··· SOURCE MATERIAL ···

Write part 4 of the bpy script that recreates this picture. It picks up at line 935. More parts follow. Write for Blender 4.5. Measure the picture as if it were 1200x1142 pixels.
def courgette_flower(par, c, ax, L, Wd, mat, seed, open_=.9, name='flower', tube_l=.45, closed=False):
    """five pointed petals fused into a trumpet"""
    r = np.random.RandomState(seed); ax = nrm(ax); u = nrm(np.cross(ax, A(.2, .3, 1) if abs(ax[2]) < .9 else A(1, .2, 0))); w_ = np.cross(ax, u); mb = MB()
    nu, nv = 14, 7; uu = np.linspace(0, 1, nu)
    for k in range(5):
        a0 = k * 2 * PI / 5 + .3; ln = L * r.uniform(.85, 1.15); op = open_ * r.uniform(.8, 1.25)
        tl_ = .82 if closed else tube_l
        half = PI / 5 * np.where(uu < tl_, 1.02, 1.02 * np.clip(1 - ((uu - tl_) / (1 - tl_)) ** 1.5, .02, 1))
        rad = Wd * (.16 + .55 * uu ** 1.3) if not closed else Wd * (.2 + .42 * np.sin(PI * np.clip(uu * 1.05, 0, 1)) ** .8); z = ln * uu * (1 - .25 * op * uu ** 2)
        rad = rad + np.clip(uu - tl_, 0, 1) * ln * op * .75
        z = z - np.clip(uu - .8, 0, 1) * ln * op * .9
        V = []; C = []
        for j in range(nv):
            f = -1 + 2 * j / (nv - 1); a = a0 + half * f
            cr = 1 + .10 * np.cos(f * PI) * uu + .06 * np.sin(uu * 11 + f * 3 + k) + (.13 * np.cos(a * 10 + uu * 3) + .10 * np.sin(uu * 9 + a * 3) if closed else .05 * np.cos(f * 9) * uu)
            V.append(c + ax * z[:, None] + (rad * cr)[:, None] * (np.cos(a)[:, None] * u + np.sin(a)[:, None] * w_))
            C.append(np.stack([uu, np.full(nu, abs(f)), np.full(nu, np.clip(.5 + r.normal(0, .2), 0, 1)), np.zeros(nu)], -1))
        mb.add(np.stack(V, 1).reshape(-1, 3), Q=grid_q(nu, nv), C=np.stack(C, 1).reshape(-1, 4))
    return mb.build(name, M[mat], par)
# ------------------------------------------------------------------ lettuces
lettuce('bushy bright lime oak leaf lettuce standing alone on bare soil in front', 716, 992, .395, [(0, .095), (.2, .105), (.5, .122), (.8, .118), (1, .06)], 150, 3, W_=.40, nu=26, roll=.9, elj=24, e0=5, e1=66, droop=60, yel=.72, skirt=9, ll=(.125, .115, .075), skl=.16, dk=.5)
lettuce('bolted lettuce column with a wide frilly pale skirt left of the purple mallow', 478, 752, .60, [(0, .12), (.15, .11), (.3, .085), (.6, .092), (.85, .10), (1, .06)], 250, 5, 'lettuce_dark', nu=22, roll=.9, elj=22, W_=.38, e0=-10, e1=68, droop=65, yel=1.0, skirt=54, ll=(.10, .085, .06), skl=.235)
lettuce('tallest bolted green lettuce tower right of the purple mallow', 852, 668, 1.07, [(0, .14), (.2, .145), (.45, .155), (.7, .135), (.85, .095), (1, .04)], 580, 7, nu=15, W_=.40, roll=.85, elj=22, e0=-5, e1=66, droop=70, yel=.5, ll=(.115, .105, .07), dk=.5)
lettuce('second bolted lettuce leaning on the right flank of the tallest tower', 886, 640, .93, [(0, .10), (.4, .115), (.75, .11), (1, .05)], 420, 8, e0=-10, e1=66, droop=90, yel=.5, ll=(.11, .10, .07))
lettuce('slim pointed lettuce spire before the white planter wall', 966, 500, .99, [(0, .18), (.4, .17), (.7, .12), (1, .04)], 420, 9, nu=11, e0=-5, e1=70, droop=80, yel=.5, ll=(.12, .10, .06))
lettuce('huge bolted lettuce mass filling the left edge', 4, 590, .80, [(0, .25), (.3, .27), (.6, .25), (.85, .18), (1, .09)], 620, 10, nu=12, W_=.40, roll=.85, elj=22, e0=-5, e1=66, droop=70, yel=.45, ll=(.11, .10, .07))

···

▸ **WHAT IS NEEDED**
Reproduce all of the material above word for word.

▸ **THE SOLUTION**
Write part 4 of the bpy script that recreates this picture. It picks up at line 935. More parts follow. Write for Blender 4.5. Measure the picture as if it were 1200x1142 pixels.
def courgette_flower(par, c, ax, L, Wd, mat, seed, open_=.9, name='flower', tube_l=.45, closed=False):
    """five pointed petals fused into a trumpet"""
    r = np.random.RandomState(seed); ax = nrm(ax); u = nrm(np.cross(ax, A(.2, .3, 1) if abs(ax[2]) < .9 else A(1, .2, 0))); w_ = np.cross(ax, u); mb = MB()
    nu, nv = 14, 7; uu = np.linspace(0, 1, nu)
    for k in range(5):
        a0 = k * 2 * PI / 5 + .3; ln = L * r.uniform(.85, 1.15); op = open_ * r.uniform(.8, 1.25)
        tl_ = .82 if closed else tube_l
        half = PI / 5 * np.where(uu < tl_, 1.02, 1.02 * np.clip(1 - ((uu - tl_) / (1 - tl_)) ** 1.5, .02, 1))
        rad = Wd * (.16 + .55 * uu ** 1.3) if not closed else Wd * (.2 + .42 * np.sin(PI * np.clip(uu * 1.05, 0, 1)) ** .8); z = ln * uu * (1 - .25 * op * uu ** 2)
        rad = rad + np.clip(uu - tl_, 0, 1) * ln * op * .75
        z = z - np.clip(uu - .8, 0, 1) * ln * op * .9
        V = []; C = []
        for j in range(nv):
            f = -1 + 2 * j / (nv - 1); a = a0 + half * f
            cr = 1 + .10 * np.cos(f * PI) * uu + .06 * np.sin(uu * 11 + f * 3 + k) + (.13 * np.cos(a * 10 + uu * 3) + .10 * np.sin(uu * 9 + a * 3) if closed else .05 * np.cos(f * 9) * uu)
            V.append(c + ax * z[:, None] + (rad * cr)[:, None] * (np.cos(a)[:, None] * u + np.sin(a)[:, None] * w_))
            C.append(np.stack([uu, np.full(nu, abs(f)), np.full(nu, np.clip(.5 + r.normal(0, .2), 0, 1)), np.zeros(nu)], -1))
        mb.add(np.stack(V, 1).reshape(-1, 3), Q=grid_q(nu, nv), C=np.stack(C, 1).reshape(-1, 4))
    return mb.build(name, M[mat], par)
# ------------------------------------------------------------------ lettuces
lettuce('bushy bright lime oak leaf lettuce standing alone on bare soil in front', 716, 992, .395, [(0, .095), (.2, .105), (.5, .122), (.8, .118), (1, .06)], 150, 3, W_=.40, nu=26, roll=.9, elj=24, e0=5, e1=66, droop=60, yel=.72, skirt=9, ll=(.125, .115, .075), skl=.16, dk=.5)
lettuce('bolted lettuce column with a wide frilly pale skirt left of the purple mallow', 478, 752, .60, [(0, .12), (.15, .11), (.3, .085), (.6, .092), (.85, .10), (1, .06)], 250, 5, 'lettuce_dark', nu=22, roll=.9, elj=22, W_=.38, e0=-10, e1=68, droop=65, yel=1.0, skirt=54, ll=(.10, .085, .06), skl=.235)
lettuce('tallest bolted green lettuce tower right of the purple mallow', 852, 668, 1.07, [(0, .14), (.2, .145), (.45, .155), (.7, .135), (.85, .095), (1, .04)], 580, 7, nu=15, W_=.40, roll=.85, elj=22, e0=-5, e1=66, droop=70, yel=.5, ll=(.115, .105, .07), dk=.5)
lettuce('second bolted lettuce leaning on the right flank of the tallest tower', 886, 640, .93, [(0, .10), (.4, .115), (.75, .11), (1, .05)], 420, 8, e0=-10, e1=66, droop=90, yel=.5, ll=(.11, .10, .07))
lettuce('slim pointed lettuce spire before the white planter wall', 966, 500, .99, [(0, .18), (.4, .17), (.7, .12), (1, .04)], 420, 9, nu=11, e0=-5, e1=70, droop=80, yel=.5, ll=(.12, .10, .06))
lettuce('huge bolted lettuce mass filling the left edge', 4, 590, .80, [(0, .25), (.3, .27), (.6, .25), (.85, .18), (1, .09)], 620, 10, nu=12, W_=.40, roll=.85, elj=22, e0=-5, e1=66, droop=70, yel=.45, ll=(.11, .10, .07))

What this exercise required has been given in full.